J’aimerais dire quelques mots sur les débats qui ont lieu çà et là tout au long de ce long Salon. Pour avoir assisté à quelques-unes des rencontres qui ont eu lieu cette année, je pense que ce lieu peut servir à tout, et il le fait déjà allègrement, sauf à accueillir des discussions littéraires.
Mis à part les espaces spécialement dédiés aux conférences et autres baratinages, et qui se trouvent à l’extérieur du grand bâtiment, tous les autres qui ont été créés par les uns et par les autres, ne permettent ni de discuter ni juste d’écouter. Vraiment, je plains les pauvres intervenants dont certains sont d’illustres érudits, qui tentent tant mal que bien de se faire entendre dans un total brouhaha qui est beaucoup moins exotique que celui de la place Jamaa El Fna, et qui fait d’ailleurs tout son charme.

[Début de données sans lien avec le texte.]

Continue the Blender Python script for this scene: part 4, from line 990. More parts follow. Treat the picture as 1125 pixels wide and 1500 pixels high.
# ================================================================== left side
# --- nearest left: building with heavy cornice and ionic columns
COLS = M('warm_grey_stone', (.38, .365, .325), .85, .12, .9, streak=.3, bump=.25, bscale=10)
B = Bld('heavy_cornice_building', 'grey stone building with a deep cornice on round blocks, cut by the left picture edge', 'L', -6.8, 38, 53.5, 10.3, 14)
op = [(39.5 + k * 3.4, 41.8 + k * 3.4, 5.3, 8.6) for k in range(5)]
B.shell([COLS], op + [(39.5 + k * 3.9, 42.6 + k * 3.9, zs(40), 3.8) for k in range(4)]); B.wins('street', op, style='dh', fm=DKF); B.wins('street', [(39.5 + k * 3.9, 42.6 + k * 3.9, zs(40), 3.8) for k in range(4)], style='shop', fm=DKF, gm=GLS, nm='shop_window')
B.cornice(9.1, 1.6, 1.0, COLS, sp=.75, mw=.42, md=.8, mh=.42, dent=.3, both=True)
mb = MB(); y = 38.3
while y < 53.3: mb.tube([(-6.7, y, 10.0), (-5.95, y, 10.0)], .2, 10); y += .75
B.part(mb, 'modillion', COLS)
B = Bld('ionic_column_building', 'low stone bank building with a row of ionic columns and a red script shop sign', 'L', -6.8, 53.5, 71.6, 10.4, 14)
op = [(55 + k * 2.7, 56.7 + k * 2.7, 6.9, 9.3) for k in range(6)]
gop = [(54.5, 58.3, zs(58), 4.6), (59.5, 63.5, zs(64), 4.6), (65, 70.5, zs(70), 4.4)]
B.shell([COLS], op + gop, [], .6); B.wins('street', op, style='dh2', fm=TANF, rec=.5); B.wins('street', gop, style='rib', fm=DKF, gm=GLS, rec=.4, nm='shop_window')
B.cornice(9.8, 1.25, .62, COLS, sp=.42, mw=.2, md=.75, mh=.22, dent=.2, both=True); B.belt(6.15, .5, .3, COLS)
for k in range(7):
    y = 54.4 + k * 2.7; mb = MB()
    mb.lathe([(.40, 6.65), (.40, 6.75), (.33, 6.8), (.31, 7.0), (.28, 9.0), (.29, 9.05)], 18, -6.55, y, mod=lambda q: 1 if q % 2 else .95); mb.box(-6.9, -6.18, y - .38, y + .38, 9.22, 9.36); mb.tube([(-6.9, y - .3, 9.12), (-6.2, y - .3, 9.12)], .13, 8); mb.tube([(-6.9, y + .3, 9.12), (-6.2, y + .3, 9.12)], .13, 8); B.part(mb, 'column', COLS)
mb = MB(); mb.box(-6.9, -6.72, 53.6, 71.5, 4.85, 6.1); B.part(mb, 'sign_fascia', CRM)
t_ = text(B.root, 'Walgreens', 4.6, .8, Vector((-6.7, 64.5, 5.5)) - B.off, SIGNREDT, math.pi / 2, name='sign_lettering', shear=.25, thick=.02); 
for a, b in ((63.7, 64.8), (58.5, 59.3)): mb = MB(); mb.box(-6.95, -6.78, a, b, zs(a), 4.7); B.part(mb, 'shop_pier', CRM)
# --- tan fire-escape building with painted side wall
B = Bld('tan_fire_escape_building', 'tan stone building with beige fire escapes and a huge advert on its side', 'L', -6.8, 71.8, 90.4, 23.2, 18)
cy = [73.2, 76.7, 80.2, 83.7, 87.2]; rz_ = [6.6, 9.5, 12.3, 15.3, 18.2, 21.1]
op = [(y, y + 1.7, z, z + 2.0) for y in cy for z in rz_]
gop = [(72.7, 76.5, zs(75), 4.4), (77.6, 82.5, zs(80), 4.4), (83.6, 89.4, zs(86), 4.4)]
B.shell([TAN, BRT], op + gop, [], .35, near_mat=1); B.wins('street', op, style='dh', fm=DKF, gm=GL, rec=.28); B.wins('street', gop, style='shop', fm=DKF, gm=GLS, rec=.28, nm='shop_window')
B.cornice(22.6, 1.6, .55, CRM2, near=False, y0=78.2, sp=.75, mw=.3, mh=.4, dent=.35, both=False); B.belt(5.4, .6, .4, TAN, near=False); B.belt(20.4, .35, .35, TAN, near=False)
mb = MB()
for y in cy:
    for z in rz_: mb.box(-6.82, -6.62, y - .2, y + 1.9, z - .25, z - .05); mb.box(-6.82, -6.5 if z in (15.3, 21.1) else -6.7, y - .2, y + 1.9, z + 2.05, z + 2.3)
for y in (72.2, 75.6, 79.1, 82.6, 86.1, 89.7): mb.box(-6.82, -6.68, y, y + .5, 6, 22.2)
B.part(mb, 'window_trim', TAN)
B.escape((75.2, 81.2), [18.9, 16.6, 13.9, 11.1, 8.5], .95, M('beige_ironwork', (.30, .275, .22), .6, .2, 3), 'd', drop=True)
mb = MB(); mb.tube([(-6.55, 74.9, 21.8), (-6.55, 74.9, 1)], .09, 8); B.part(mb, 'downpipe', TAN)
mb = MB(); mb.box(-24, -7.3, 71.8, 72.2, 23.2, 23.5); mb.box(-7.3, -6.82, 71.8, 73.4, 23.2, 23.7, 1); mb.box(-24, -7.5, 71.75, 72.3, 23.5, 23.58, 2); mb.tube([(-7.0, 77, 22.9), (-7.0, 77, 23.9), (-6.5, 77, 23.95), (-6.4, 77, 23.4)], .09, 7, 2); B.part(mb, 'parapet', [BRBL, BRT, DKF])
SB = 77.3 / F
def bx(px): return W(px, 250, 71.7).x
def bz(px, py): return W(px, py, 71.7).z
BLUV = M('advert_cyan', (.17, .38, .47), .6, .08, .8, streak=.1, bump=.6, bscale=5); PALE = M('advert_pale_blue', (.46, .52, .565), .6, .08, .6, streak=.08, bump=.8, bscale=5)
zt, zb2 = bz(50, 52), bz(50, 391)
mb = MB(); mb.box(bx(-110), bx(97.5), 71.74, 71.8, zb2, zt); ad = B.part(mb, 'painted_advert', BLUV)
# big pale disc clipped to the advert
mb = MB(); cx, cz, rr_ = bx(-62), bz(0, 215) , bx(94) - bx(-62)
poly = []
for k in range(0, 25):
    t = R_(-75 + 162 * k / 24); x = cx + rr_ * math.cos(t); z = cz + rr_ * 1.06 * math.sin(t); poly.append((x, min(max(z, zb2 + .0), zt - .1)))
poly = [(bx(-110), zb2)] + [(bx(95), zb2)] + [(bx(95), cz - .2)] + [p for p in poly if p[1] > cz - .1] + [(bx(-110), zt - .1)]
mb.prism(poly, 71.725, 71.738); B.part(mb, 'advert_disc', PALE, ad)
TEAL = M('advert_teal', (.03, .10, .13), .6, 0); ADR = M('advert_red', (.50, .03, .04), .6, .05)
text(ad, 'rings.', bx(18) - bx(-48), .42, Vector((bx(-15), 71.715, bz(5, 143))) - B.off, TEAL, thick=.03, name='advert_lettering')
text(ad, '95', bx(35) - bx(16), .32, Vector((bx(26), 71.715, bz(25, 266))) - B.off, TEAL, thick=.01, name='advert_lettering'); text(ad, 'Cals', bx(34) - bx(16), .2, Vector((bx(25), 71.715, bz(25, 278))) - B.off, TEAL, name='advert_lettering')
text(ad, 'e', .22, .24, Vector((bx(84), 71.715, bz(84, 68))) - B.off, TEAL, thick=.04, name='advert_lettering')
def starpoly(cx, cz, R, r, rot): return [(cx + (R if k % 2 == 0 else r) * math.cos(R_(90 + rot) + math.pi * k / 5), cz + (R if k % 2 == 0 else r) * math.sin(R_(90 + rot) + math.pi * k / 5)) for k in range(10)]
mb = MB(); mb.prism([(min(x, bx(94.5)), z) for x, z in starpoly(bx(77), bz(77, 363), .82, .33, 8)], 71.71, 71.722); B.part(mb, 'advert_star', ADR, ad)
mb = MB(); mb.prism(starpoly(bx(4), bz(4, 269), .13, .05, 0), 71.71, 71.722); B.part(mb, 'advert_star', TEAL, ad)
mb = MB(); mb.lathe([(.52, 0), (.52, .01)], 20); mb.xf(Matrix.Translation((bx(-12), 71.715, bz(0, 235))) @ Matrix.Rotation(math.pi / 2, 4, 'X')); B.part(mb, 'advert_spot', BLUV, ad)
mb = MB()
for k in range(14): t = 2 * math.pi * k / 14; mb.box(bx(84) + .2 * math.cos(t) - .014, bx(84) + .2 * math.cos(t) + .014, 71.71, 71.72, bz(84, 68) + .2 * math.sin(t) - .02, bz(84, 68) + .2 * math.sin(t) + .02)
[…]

Pour revenir au fameux mélange dont j’ai parlé plus haut, il y a un autre aspect encore plus chaotique que le reste, c’est le nombre incalculable de stands de barbus à faire hérisser les poils aux plus chauves. Je ne les ai pas trop approchés, mais je suis persuadé que les bouquins qu'ils vendent ne sentent pas que le musc.

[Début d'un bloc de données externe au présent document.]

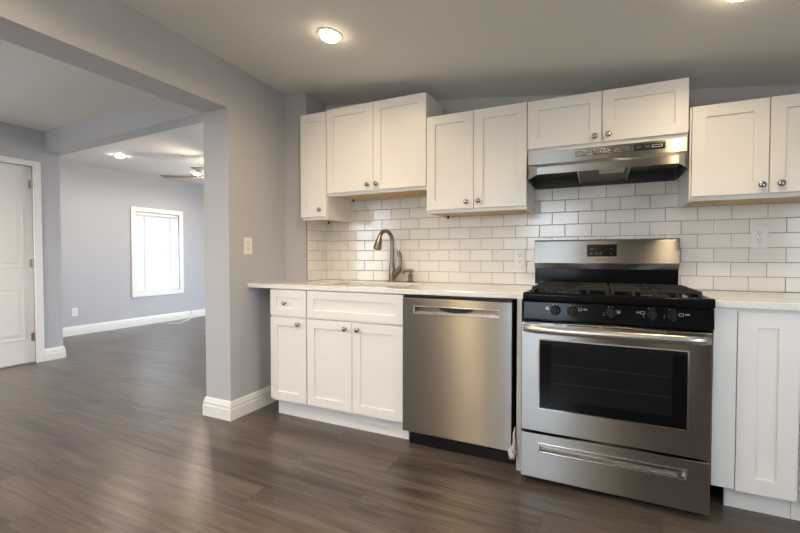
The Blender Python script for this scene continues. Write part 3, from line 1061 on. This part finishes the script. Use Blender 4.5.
# burners and grates
for x in (1.745, 2.128):
    for y, r_ in ((-.555, .048), (-.270, .038)):
        bb = MB().lathe([(r_ * 1.25, 0), (r_ * 1.2, .006), (r_, .008), (r_, .014)], (x, y, .9142), 'z').build('burner', M['dark_metal'], rg, smooth='auto')
        MB().lathe([(r_ * .8, .0141), (r_ * .92, .015), (r_ * .92, .020), (r_ * .5, .023), (0, .0235)], (x, y, .9142), 'z').build('burner_cap', M['iron'], bb, smooth='auto')
for gx0, gx1 in ((1.590, 1.932), (1.940, 2.285)):
    b = MB()
    zt, th, w = .954, .009, .0065
    gy0, gy1 = -.690, -.235
    ym = (gy0 + gy1) / 2
    for y in (gy0, ym, gy1):
        b.box(gx0, gx1, y - w, y + w, zt - th, zt)
    for x in (gx0 + w, gx1 - w):
        b.box(x - w, x + w, gy0, gy1, zt - th + .0006, zt - .0006)
    xc = (gx0 + gx1) / 2
    for yc in ((gy0 + ym) / 2, (ym + gy1) / 2):
        for sx in (-1, 1):
            xa, xb_ = sorted((xc + sx * .045, xc + sx * (gx1 - gx0) / 2))
            b.box(xa, xb_, yc - w * .8, yc + w * .8, zt - th + .001, zt + .0015)
        for ya, yb_ in ((yc - .14, yc - .045), (yc + .045, yc + .14)):
            b.box(xc - w * .8, xc + w * .8, ya, yb_, zt - th + .001, zt + .0015)
    # feet along the front, middle and back bars
    for y in (gy0, ym, gy1):
        for k in range(5):
            x = gx0 + w + (gx1 - gx0 - 2 * w) * k / 4
            b.box(x - w, x + w, y - w, y + w, .9142, zt - th + .002)
    # low skirt bar joining the front feet
    b.box(gx0, gx1, gy0 - w * .9, gy0 + w * .9, .9142, .9165)
    b.build('grate', M['iron'], rg, bevel=.002)
# backguard
b = MB().prism([(-.030, .930), (-.082, .930), (-.082, 1.028), (-.030, 1.028)], 'x', 1.524, 2.290)
b.build('backguard_base', M['black'], rg, bevel=.002)
b = MB().prism([(-.030, 1.028), (-.086, 1.028), (-.108, 1.064), (-.096, 1.198), (-.088, 1.206), (-.030, 1.206)], 'x', 1.522, 2.292)
bg = b.build('backguard', M['steel'], rg, bevel=.002)
def bgy(z):
    return -.108 + (z - 1.064) / (1.198 - 1.064) * .012
dp = MB().prism([(bgy(1.104) - .002, 1.104), (bgy(1.176) - .002, 1.176), (bgy(1.176) + .004, 1.176), (bgy(1.104) + .004, 1.104)], 'x', 1.824, 1.984).build('control_display', M['display'], bg, bevel=.002)
DIM = mat('dim_print', (.22, .22, .22), .5)
def dot(x0, x1, z0, z1):
    y = bgy((z0 + z1) / 2)
    MB().box(x0, x1, y - .0032, y - .001, z0, z1).build('printed_mark', DIM, bg)
dot(1.842, 1.858, 1.146, 1.150)
for x in (1.842, 1.868, 1.892):
    dot(x, x + .004, 1.118, 1.123); dot(x + .006, x + .012, 1.118, 1.120); dot(x + .002, x + .012, 1.124, 1.126)
dot(1.950, 1.958, 1.147, 1.149); dot(1.953, 1.955, 1.144, 1.152)
dot(1.950, 1.958, 1.120, 1.122)
text_mesh('brand_lettering', 'FRIGIDAIRE', .0125, (1.904, bgy(1.086) - .0008, 1.086), (math.radians(90 - 5.1), 0, 0), M['grey_print'], bg)

# ------------------------------------------------------------------ range hood
hd = thing('range_hood', 'stainless steel under-cabinet range hood above the gas range', 'range hood', (1.9, -.2, 1.545))
hx0, hx1 = 1.514, 2.282
b = MB()
# upper body
b.box(hx0, hx1, -.335, -.012, 1.630, 1.698)
b.build('upper_body', M['steel'], hd, bevel=.0015)
# flaring visor: thin sheet, lip with clipped corners
b = MB()
top = [(hx0, -.012), (hx0, -.335), (hx0, -.345), (1.580, -.470), (2.226, -.470), (hx1, -.345), (hx1, -.335), (hx1, -.012)]
zt_ = [1.629, 1.629, 1.626, 1.586, 1.586, 1.626, 1.629, 1.629]
zb_ = [1.540, 1.540, 1.543, 1.548, 1.548, 1.543, 1.540, 1.540]
U = [b.bm.verts.new((x, y, z)) for (x, y), z in zip(top, zt_)]
L = [b.bm.verts.new((x, y, z)) for (x, y), z in zip(top, zb_)]
for i in range(7):
    b.bm.faces.new([U[i], L[i], L[i + 1], U[i + 1]])
b.bm.faces.new([U[1], U[2], U[3], U[4], U[5], U[6]])
b.bm.faces.new([U[0], U[1], U[6], U[7]])
vis = b.build('visor', M['steel'], hd)
so = vis.modifiers.new('sheet', 'SOLIDIFY')
so.thickness = .0025
so.offset = -1
# inside lining and grease filter
inn = [(hx0 + .006, -.014), (hx0 + .006, -.336), (1.584, -.462), (2.222, -.462), (hx1 - .006, -.336), (hx1 - .006, -.014)]
b = MB()
b.loft([[(x, y, 1.580 if y < -.4 else 1.596) for x, y in inn], [(x, y, 1.583 if y < -.4 else 1.599) for x, y in inn]])
b.box(hx0 + .006, hx1 - .006, -.018, -.0125, 1.536, 1.594)
b.build('lining', M['dark_metal'], hd)
b = MB().prism([(-.430, 1.572), (-.025, 1.552), (-.025, 1.558), (-.430, 1.578)], 'x', 1.782, 2.026)
fl = b.build('grease_filter', M['filter'], hd)
for x in (1.777, 2.024):
    MB().prism([(-.432, 1.569), (-.023, 1.549), (-.023, 1.559), (-.432, 1.579)], 'x', x, x + .007).build('frame_bar', M['steel_smooth'], fl)
MB().prism([(-.425, 1.560), (-.300, 1.554), (-.300, 1.566), (-.425, 1.572)], 'x', 1.885, 2.005).build('light_lens', M['lens_hood'], hd, bevel=.003)
for k in range(3):
    x0 = 1.767 + k * .0915
    gr = MB().box(x0, x0 + .085, -.3365, -.3345, 1.655, 1.685).build('vent_grille', M['dark'], hd)
    b = MB()
    for i in range(5):
        z = 1.658 + i * .0058
        b.prism([(-.3405, z), (-.3365, z + .0022), (-.3365, z + .0044), (-.3405, z + .0022)], 'x', x0 + .002, x0 + .083)
    b.build('louvers', M['steel_smooth'], gr)
sp = MB().box(2.048, 2.188, -.3375, -.3345, 1.654, 1.687).build('switch_panel', M['black_plastic'], hd, bevel=.001)
for x in (2.068, 2.108):
    MB().box(x - .011, x + .011, -.342, -.337, 1.664, 1.678).build('rocker_switch', M['dark_metal'], sp, bevel=.0015)
b = MB()
b.cells([2.128, 2.131, 2.172, 2.175], [-.3385, -.3372], [1.665, 1.6675, 1.6755, 1.678], lambda i, j, k: not (i == 1 and k == 1))
b.build('switch_outline', M['marking'], sp)

# loose white cable by the living room baseboard
pts = [(XW + .022, 2.285, .135), (XW + .030, 2.28, .06), (-4.60, 2.17, .006), (-4.46, 1.96, .006), (-4.33, 1.80, .006), (-4.30, 1.70, .006), (-4.40, 1.65, .006), (-4.60, 1.62, .006)]
# smooth the run
def smooth_path(p, n=6):
    P = [Vector(q) for q in p]
    out = []
    for i in range(len(P) - 1):
        p0, p1, p2, p3 = P[max(i - 1, 0)], P[i], P[i + 1], P[min(i + 2, len(P) - 1)]
        for k in range(n):
            t = k / n
            out.append(.5 * ((2 * p1) + (p2 - p0) * t + (2 * p0 - 5 * p1 + 4 * p2 - p3) * t * t + (3 * p1 - p0 - 3 * p2 + p3) * t ** 3))
    out.append(P[-1])
    return out
cb = MB().tube(smooth_path(pts), .006, 8).build('loose_cable', M['cable'], smooth=True, origin=(-4.45, 1.95, 0))
tag(cb, 'loose white cable curling from the living room baseboard onto the floor', 'cable')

Tout cela pour dire qu’il est temps que cet événement qui est, je crois, à sa 26e édition, soit complètement remis en cause non pas sur son principe, mais sur sa finalité souhaitée et surtout sur l’inefficacité de cette finalité.
En effet, je ne crois pas un instant que ce Salon, du moins tel qu’il a été organisé ici jusque-là, va contribuer, même pas pour un petit chwiya, au développement de la lecture dans notre pays.
D’ailleurs, j’aimerais bien que les organisateurs, à commencer par le ministère de la Culture et ses partenaires et complices les éditeurs et les éditrices, nous donnent un bilan chiffré de cette hypothétique et bien improbable évolution.
Tout ce que je sais, c’est que mes concitoyennes et mes concitoyens ont beau visiter tous les ans ce Salon d’un autre temps, ils achèteront toujours de moins en moins de livres et les liront encore moins.
Avant de finir cette chronique qui, j’en conviens, n’est pas très drôle, je voudrais dire que je suis convaincu que seule l’école est à même de créer et développer le désir de lire. Et c’est pour cela que moi, l’impie notoire, je voudrais prier pour tous nos chers maîtres et nos chers professeurs qui nous ont tant fait aimer les livres et adorer la lecture. Quant aux autres...!
Maintenant, je n’ai plus qu’à vous dire:"Vivement un enseignement plus éclairé et plus éclaireur et des enseignants plus motivés et plus exemplaires!". Et vivement mardi prochain!